Dans le même temps, le parquet allemand s’est penché sur un voilier soupçonné d’avoir acheminé les explosifs sur site. Les médias allemands Spiegel et ZDF ont même loué ce faux voilier de 15 mètres de long, l’« Andromède », pour reconstituer le périple qu’un équipage supposément ukrainien (constitué de cinq hommes et une femme) aurait effectué du port allemand de Rostock jusqu’au large de l’île de Bornholm.

« On se demande désormais si l’acte a pu être exécuté par un commando incontrôlé ou par les services secrets ukrainiens et dans quelle mesure certains éléments de l’appareil gouvernemental ukrainien étaient au courant », évoquait alors le Spiegel en conclusion de son enquête.

Des soupçons sur la Russie

À l’inverse, plusieurs navires russes ont été pointés du doigt par la presse allemande et danoise comme potentiels suspects.
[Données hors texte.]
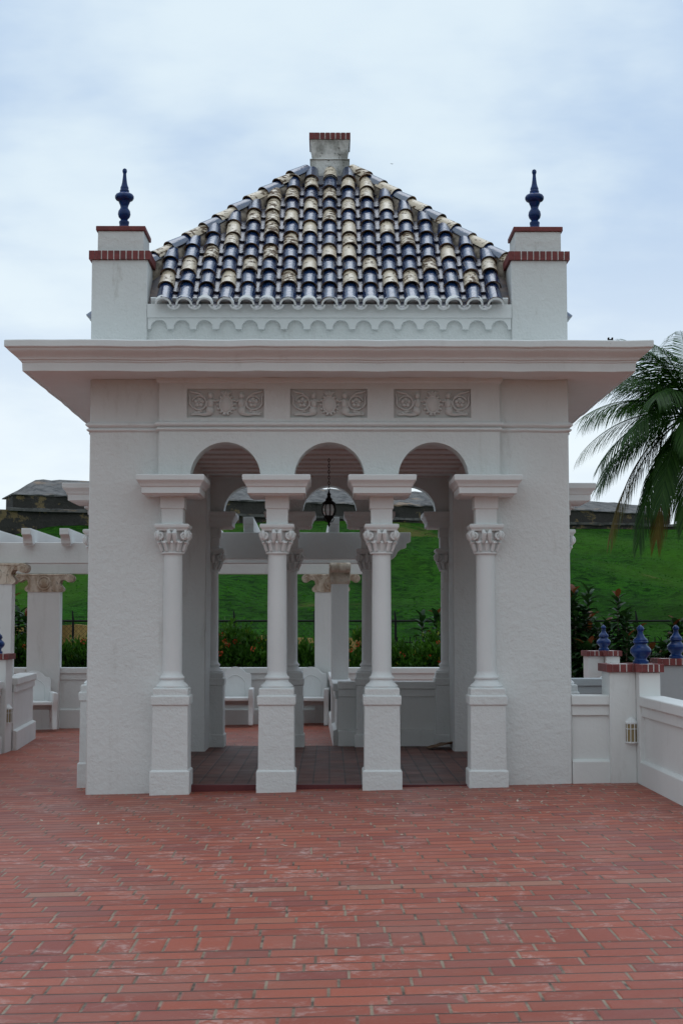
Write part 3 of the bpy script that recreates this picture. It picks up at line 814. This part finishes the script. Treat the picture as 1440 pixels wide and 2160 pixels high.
# ------------------------------------------------------------------ parapet walls
def wall_mesh(L, th, h, ext=.1):
    """local: along +x from 0..L, y centred; returns meshes body, coping, plinth"""
    b = MB(); b.box(0, L, -th / 2, th / 2, -ext, h - .1); b.box(0, L, -th / 2 - .026, th / 2 + .026, h - .205, h - .1)
    c = MB(); c.box(-.004, L + .004, -th / 2 - .055, th / 2 + .055, h - .102, h)
    p = MB(); p.prism([(-th / 2 - .05, -ext), (th / 2 + .05, -ext), (th / 2 + .05, .215), (th / 2 + .002, .236), (-th / 2 - .002, .236), (-th / 2 - .05, .215)], [], 0, L)
    p.v = [Vector((v.y, v.x, v.z)) for v in p.v]; p.f = [tuple(reversed(f)) for f in p.f]
    return b, c, p
def parapet(p0, p1, h, label, th=.16, z0=None, mt='wallp'):
    p0 = Vector((p0[0], p0[1], 0)); p1 = Vector((p1[0], p1[1], 0)); d = p1 - p0
    z = gz((p0.x + p1.x) / 2) if z0 is None else z0
    e = empty('parapet_wall', (p0.x, p0.y, z), atan2(d.y, d.x), label, 'low wall')
    b, c, p = wall_mesh(d.length, th, h)
    b.build('wall_panel', M[mt], e, bevel=.006); c.build('coping', M[mt], e, bevel=.012); p.build('plinth', M[mt], e, bevel=.008)
    return e
# right of the pavilion, front
parapet((2.44, 15.32), (2.84, 15.32), .88, 'short white low wall between the pavilion and the brick-capped corner pier', z0=.06)
parapet((3.205, 15.02), (3.205, -1.0), .87, 'long white low wall running towards the viewer along the right edge', th=.15, z0=.07)
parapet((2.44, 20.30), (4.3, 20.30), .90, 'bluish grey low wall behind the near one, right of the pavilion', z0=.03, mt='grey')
parapet((-4.50, 21.03), (-4.68, 23.3), .96, 'white low wall running away behind the lamp pier on the left', z0=-.05)
parapet((-4.60, 20.55), (-4.52, 13.0), .97, 'white low wall at the left edge in front of the lamp pier', z0=-.09)
parapet((-9.5, 25.62), (4.0, 25.62), .925, 'long white low wall across the back of the terrace', z0=.0)
parapet((.10, 20.20), (1.42, 20.20), .87, 'shaded low wall closing the right back arch of the pavilion', th=.18, z0=.025)
parapet((.17, 20.32), (.095, 25.4), .85, 'white low wall running back beside the middle pergola pillar', th=.17, z0=.01)
parapet((4.32, 23.0), (4.32, 17.9), .9, 'white low wall along the far right side of the terrace', z0=.09)
# piers with brick cap and finial
def pier(name, loc, blocks, fin, label, flabel, mt='wallp', zc=1.175):
    e = empty(name, loc, 0, label, 'pier')
    m = MB()
    for (x0, x1, y0, y1) in blocks: m.box(x0, x1, y0, y1, -.15, zc)
    m.build('shaft', M[mt], e, bevel=.008)
    for i, (x0, x1, y0, y1) in enumerate(blocks):
        m = MB(); dz = .003 * i
        brick_cap(m, (x0 + x1) / 2, (y0 + y1) / 2, (x1 - x0) / 2 + .032, (y1 - y0) / 2 + .032, zc - .001 + dz, zc + .078 + dz, max(3, round((x1 - x0 + .06) / .078)))
        m.build('brick_cap', [M['redbrick'], M['whitemortar']], e)
    f = lathe_obj('blue_finial', FIN_WALL, M['blue'], None, (loc[0] + fin[0], loc[1] + fin[1], loc[2] + zc + .078))
    tag(f, flabel, 'finial', 'blue finials on the terrace piers')
    return e
pier('corner_pier', (3.08, 15.3, 0), [(-.265, .0, -.15, .3), (.001, .215, -.30, .3)], (.09, .03), 'white corner pier with red brick cap right of the pavilion', 'largest blue turned finial, on the near corner pier at right')
pier('corner_pier', (4.17, 23.0, 0), [(-.245, .0, -.15, .3), (.001, .21, -.28, .3)], (.03, .05), 'small distant white pier with red brick cap behind the right low walls', 'small blue finial against the dark bushes, nearest the pavilion on the right')
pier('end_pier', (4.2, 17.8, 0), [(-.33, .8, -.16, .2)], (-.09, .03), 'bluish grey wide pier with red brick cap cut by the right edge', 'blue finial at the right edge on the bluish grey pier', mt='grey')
pier('lamp_pier', (-4.665, 20.6, -.0), [(-.3, .225, -.0, .43)], (.05, .2), 'white pier with red brick cap at the left edge', 'blue finial at the left edge in front of the pergola pillar')
# wall lamps
def wall_lamp(loc, rz, label):
    e = empty('wall_lamp', loc, rz, label, 'wall lamp', 'wall lamps on the terrace piers')
    N = 5
    def half(r, z): return [(r * cos(pi + pi * k / N), r * sin(pi + pi * k / N), z) for k in range(N + 1)]
    fr = MB(); gl = MB()
    def slab(r0, z0, r1, z1):
        a = half(r0, z0); b = half(r1, z1); A = [fr.V(p) for p in a]; B = [fr.V(p) for p in b]
        for k in range(N): fr.F((A[k], A[k + 1], B[k + 1], B[k]))
        fr.F(A[::-1]); fr.F(B); fr.F((A[N], A[0], B[0], B[N]))
    slab(.066, .0, .066, .014); slab(.066, .19, .068, .205); slab(.068, .205, .03, .245); slab(.03, .245, .018, .255)
    for k in range(N + 1):
        a = pi + pi * k / N; fr.tube([(.063 * cos(a), .063 * sin(a), .01), (.063 * cos(a), .063 * sin(a), .195)], .0055, 4)
    fr.tube(half(.063, .142), .005, 4)
    a = [gl.V(p) for p in half(.056, .012)]; b = [gl.V(p) for p in half(.056, .192)]
    for k in range(N): gl.F((a[k], a[k + 1], b[k + 1], b[k]))
    fr.build('frame', M['smooth'], e, ang=25); gl.build('glass', M['amber'], e, ang=0)
    return e
wall_lamp((3.028, 15.148, .465), 0, 'small white wall lamp with amber panes on the near right corner pier')
wall_lamp((-4.438, 20.75, .30), radians(75), 'small white wall lamp with amber panes on the left edge pier')
# ------------------------------------------------------------------ pergolas
RT_ = .015
PG = empty('pergola', (0, 22.0, 0), RT_, 'long white pergola on flat pillars with scrolled capitals behind the pavilion', 'pergola')
def beam(par, x0, x1, y, z0, z1, d=.16, mt='wallp', name='beam'):
    m = MB(); m.box(x0, x1, y - d / 2, y + d / 2, z0, z1); return m.build(name, M[mt], par, bevel=.01)
beam(PG, -10.5, .66, .08, 2.55, 2.86); beam(PG, -10.5, .66, 3.65, 2.515, 2.80)
def rafter(par, x, w, y0, y1, z0, z1):
    m = MB(); h = z1 - z0
    pr = [(y0, z1), (y0, z1 - h * .42), (y0 + .03, z1 - h * .46)] + [(y0 + .03 + .12 * sin(pi / 2 * k / 6), z1 - h * .46 - h * .54 * (1 - cos(pi / 2 * k / 6))) for k in range(1, 7)] + [(y0 + .19, z0), (y0 + .19, z0 - .03), (y0 + .23, z0 - .03), (y0 + .25, z0), (y1, z0), (y1, z1)]
    m.prism(pr, [], x, x + w)
    m.v = [Vector((v.y, v.x, v.z)) for v in m.v]; m.f = [tuple(reversed(f)) for f in m.f]
    return m.build('rafter', M['wallp'], par, bevel=.006)
x = -4.475 - .549 * 9
while x < -2.4:
    rafter(PG, x, .137, -.33, 4.3, 2.83, 3.045); x += .549
def capital_outline():
    # half outline of the scrolled pergola capital, right side, (x, z) from 0
    r = [(.0, .285), (.40, .285)] + arc(.43, .215, .07, pi / 2, -pi * .62, 10) + arc(.335, .09, .10, pi * .48, pi * .85, 5) + arc(.275, .03, .048, pi * .3, -pi * .5, 6) + [(0, -.02)]
    return r
def pillar(par, x, y, zg, rz=0, zt=2.512, w=.275, d=.125):
    m = MB(); m.T = Matrix.Translation((x, y, 0)) @ Matrix.Rotation(rz, 4, 'Z'); m.box(-w, w, -d, d, zg - .1, zt - .275)
    p = m.build('pillar', M['wallp'], par, bevel=.01)
    m = MB(); m.T = Matrix.Translation((x, y, zt - .287)) @ Matrix.Rotation(rz, 4, 'Z')
    r = capital_outline(); ol = r + [(-a, b) for a, b in reversed(r) if a > 1e-6]
    m.prism(ol, [], -d - .012, d + .012)
    for e in (-1, 1):
        for yy in (-d - .014, d + .014):
            m.tube([(e * (.43 + (.058 - .045 * t / 16) * cos(pi / 2 - e * 0 - 2.6 * pi * t / 16)), yy, .215 + (.058 - .045 * t / 16) * sin(pi / 2 - 2.6 * pi * t / 16)) for t in range(17)], .011, 5)
            m.tube([(e * .39, yy, .275), (e * .32, yy, .25), (e * .27, yy, .18), (e * .25, yy, .10), (e * .25, yy, .03)], .012, 5)
            m.tube([(e * .33, yy, .272), (e * .25, yy, .24), (e * .205, yy, .17), (e * .19, yy, .08), (e * .19, yy, .0)], .010, 5)
    for yy in (-d - .014, d + .014):
        m.tube([(.105 * cos(2 * pi * t / 20), yy, .13 + .105 * sin(2 * pi * t / 20)) for t in range(21)], .018, 6)
        m.ell((0, yy, .13), (.085, .02, .085), 14, 7)
        m.tube([(-.36, yy, .268), (.36, yy, .268)], .014, 5)
    m.build('capital', M['caststone'], p, ang=40)
pillar(PG, -4.92, .05, -.1, zt=2.55); pillar(PG, -4.80, 3.57, -.05); pillar(PG, .06, 3.57, 0); pillar(PG, .135, .05, 0, pi / 2, zt=2.55)
PB = empty('pergola', (0, 20.78, 0), RT_, 'shaded white pergola beam with rafters close behind the pavilion arches', 'pergola')
m = MB()
ol = [(-2.6, 2.56), (.86, 2.56), (.90, 2.60), (.93, 2.66), (.98, 2.70), (1.05, 2.72), (1.05, 2.78), (1.11, 2.80), (1.11, 2.93), (-2.6, 2.93)]
m.prism(ol, [], -.08, .08); m.build('beam', M['wallp'], PB, bevel=.008)
for x in (-2.42, -1.815, -1.21, -.605, -.025, .58): rafter(PB, x, .145, -.14, 5.3, 2.90, 3.14)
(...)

Dans le Spiegel, un ancien officier de renseignement de la marine britannique soupçonnait le Sibiriakov, un navire scientifique russe, tandis que le média danois Information ciblait plutôt le SS-750, un navire russe spécialisé dans les opérations sous-marines et présent dans la zone peu avant les explosions.

Cité par l’AFP, l’analyste au centre d’études sur l’Europe de l’Est de Stockholm Andreas Umland estime que la piste conduisant au Kremlin est la « plus probable ». Si les preuves manquent encore, le mobile semble tout trouvé en cas d’implication russe.

Il faut dire que l’arrêt de Nord Stream 1 était une décision de Moscou comme représailles aux sanctions occidentales contre la Russie. Avec de lourdes conséquences pour l’Allemagne, très dépendante du gaz russe.

Derrière cette hypothèse, Andreas Umland évoque aussi l’idée de faire porter le chapeau à Kiev pour « détruire la réputation de l’Ukraine » auprès de ces alliés européens après plusieurs mois de guerre.